Few-cycle and mid-IR sources
On its web site AFS states that its “self-defined mission” is to transfer laboratory setups with world-record characteristics to reliable laser systems suitable for scientific and industrial applications.

“We have been selling high-power fiber lasers for more than a decade now and continue to push the boundaries of what is possible,” adds the firm, whose product line-up includes a few-cycle configuration capable of producing a pulse duration of just 6 femtoseconds.

Among the company’s other achievements is the development of high-power, broadband sources operating in the difficult-to-access mid-infrared spectrum, the “molecular fingerprint” region that is of enormous value to spectroscopists.

AFS says that its novel approach can provide brightness at an unprecedented level, superseding even that from synchrotrons, in the wavelength range between 3.7 and 18 μm.

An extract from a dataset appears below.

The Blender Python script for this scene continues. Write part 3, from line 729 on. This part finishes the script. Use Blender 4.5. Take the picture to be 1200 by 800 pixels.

To achieve that, the company uses a technique called intra-pulse difference frequency generation with the 2 µm wavelength produced by its high-power thulium-doped fiber laser system.

“This technique intrinsically ensures the formation of carrier-envelope-phase-stable pulses establishing an ideal prerequisite for state-of-the-art spectroscopy and microscopy,” explains the firm. “Employing 2 µm laser sources also yields higher conversion efficiency and a broader spectral range for conversion compared to 1 µm driving lasers.”

In its announcement of the deal, Trumpf said: “As a majority stakeholder in AFS, Trumpf hopes to leverage synergies in the research and further development of its existing ultrashort-pulse laser portfolio and to expand its business in this growing field.”

Founded in the eastern Germany optics technology hotbed in 2009, AFS currently has a workforce of 37 employees. Trumpf says it will retain the current location in Jena and build on the research-driven company’s independent standing.